### Do this:
Scan the data below. Pull out each line where "scene" occurs.

*****

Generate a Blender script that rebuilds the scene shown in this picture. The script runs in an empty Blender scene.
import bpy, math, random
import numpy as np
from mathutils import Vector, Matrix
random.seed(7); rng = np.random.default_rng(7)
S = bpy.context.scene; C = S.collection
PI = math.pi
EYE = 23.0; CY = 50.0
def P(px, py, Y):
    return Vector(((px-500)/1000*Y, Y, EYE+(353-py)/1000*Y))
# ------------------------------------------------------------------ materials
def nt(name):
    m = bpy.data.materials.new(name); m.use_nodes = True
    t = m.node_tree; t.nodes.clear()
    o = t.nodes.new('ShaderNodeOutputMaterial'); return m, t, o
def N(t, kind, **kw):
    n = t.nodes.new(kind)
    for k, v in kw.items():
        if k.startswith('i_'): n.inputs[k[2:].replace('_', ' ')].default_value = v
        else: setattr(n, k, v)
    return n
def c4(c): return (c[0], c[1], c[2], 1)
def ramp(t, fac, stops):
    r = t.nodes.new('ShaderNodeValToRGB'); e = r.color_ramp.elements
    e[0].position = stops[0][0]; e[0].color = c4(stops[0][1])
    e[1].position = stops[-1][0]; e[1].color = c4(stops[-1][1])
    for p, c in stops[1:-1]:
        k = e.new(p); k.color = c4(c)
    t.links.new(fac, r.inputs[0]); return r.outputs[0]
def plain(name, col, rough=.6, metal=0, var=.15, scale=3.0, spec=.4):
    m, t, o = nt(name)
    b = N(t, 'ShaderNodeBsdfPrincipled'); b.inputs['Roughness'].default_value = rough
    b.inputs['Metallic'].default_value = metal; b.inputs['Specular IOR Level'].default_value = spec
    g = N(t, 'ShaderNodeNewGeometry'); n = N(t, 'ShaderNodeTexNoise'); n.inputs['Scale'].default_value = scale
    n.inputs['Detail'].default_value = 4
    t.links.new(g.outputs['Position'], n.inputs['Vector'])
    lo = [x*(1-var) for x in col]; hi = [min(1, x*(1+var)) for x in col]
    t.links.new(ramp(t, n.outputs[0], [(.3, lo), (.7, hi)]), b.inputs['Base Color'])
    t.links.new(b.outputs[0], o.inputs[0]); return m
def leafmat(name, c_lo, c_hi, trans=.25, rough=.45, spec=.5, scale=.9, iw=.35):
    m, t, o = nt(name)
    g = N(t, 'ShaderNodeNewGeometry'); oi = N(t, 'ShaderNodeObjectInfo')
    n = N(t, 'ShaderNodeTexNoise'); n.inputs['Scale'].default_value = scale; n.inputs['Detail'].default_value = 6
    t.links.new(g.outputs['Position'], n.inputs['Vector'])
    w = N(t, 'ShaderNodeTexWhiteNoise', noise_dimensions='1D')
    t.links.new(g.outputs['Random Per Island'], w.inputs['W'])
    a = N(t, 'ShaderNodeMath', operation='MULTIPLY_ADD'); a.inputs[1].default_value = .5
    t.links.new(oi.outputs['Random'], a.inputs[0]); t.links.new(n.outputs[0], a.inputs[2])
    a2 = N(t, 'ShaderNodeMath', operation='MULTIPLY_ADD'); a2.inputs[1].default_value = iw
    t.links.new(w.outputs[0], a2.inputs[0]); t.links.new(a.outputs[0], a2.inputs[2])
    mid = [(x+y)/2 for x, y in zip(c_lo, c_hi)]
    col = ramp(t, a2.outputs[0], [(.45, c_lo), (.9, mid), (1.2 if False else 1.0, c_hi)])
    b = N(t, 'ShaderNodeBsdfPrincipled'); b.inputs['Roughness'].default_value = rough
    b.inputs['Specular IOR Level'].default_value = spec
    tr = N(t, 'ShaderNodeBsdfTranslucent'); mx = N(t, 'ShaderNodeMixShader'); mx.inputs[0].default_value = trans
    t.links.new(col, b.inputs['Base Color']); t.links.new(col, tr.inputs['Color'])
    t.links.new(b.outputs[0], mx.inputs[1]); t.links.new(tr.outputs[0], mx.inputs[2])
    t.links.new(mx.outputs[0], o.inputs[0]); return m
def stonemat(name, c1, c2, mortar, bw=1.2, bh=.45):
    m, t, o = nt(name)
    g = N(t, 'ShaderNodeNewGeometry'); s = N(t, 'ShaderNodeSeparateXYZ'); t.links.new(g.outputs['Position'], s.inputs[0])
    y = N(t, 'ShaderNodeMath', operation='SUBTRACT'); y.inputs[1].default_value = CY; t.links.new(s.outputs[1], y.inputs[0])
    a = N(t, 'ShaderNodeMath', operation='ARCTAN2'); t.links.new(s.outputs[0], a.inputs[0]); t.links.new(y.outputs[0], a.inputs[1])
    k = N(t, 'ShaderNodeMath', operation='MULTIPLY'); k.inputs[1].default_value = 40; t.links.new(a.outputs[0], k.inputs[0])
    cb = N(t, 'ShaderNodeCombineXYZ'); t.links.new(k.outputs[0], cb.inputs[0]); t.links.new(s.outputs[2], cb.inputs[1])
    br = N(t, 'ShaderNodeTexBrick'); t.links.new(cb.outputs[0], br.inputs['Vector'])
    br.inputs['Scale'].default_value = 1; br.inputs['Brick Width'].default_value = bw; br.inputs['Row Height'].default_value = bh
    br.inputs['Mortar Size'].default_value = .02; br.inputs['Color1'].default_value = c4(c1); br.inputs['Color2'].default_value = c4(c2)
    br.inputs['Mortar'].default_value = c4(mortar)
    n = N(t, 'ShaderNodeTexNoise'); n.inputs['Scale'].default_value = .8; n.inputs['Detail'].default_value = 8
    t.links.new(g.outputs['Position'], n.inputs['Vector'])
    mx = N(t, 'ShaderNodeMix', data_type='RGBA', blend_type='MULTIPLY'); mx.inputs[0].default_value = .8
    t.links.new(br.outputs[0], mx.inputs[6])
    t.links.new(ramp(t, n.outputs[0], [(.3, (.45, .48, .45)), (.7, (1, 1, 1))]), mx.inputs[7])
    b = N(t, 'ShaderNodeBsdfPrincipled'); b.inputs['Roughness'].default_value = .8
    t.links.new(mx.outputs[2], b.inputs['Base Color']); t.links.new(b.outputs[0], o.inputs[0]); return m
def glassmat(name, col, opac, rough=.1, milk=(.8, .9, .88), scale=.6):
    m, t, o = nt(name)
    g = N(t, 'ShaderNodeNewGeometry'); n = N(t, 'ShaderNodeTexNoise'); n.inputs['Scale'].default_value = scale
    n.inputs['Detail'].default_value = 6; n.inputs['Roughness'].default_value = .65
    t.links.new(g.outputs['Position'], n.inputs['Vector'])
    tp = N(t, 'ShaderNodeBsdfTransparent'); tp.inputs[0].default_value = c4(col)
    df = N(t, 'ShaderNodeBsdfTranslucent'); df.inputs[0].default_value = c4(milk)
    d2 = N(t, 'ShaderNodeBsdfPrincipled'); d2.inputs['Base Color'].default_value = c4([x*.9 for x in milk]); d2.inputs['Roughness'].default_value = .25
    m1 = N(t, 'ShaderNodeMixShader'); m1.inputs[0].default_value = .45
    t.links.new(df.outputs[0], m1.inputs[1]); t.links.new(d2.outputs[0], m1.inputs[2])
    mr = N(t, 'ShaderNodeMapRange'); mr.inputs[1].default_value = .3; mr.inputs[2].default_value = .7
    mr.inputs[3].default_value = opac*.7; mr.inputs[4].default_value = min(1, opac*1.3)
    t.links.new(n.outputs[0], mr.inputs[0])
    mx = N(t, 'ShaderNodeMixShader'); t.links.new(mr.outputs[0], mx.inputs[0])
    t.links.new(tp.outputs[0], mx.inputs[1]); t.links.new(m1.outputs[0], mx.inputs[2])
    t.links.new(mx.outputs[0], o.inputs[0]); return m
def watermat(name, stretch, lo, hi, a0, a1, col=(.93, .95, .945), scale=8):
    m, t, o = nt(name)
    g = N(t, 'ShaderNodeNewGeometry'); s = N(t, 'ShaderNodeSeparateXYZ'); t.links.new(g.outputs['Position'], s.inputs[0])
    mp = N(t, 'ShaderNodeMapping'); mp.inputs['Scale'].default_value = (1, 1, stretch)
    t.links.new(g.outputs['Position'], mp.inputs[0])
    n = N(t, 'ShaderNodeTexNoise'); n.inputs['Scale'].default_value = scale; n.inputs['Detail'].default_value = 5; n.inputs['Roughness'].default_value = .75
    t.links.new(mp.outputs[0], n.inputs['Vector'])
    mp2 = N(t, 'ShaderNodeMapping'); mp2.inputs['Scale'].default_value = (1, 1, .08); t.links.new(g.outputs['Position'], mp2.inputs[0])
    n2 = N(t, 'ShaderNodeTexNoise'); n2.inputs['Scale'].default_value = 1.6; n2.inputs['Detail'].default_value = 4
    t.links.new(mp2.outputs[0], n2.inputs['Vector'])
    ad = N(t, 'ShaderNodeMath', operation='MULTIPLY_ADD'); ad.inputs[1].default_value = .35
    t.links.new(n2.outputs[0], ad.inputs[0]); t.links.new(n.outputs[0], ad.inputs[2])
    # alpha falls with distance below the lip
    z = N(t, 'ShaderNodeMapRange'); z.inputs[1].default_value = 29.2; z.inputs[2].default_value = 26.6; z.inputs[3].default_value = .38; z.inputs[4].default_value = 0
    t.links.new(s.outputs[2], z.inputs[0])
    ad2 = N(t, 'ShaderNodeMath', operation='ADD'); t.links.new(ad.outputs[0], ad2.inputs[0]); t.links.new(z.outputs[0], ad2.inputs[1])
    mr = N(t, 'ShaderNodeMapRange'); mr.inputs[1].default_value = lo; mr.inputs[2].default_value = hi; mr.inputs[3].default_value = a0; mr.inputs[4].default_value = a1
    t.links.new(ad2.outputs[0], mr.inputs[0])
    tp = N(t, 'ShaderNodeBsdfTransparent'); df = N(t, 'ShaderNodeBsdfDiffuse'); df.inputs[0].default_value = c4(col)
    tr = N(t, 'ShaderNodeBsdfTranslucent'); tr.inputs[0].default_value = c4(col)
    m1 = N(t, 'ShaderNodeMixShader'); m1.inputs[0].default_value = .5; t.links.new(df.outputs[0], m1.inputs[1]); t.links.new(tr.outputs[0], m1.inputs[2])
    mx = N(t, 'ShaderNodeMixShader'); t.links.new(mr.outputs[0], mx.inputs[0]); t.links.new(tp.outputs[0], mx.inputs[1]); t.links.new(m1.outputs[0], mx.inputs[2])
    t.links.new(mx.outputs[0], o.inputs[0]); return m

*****

### Final answer:
Generate a Blender script that rebuilds the scene shown in this picture. The script runs in an empty Blender scene.
S = bpy.context.scene; C = S.collection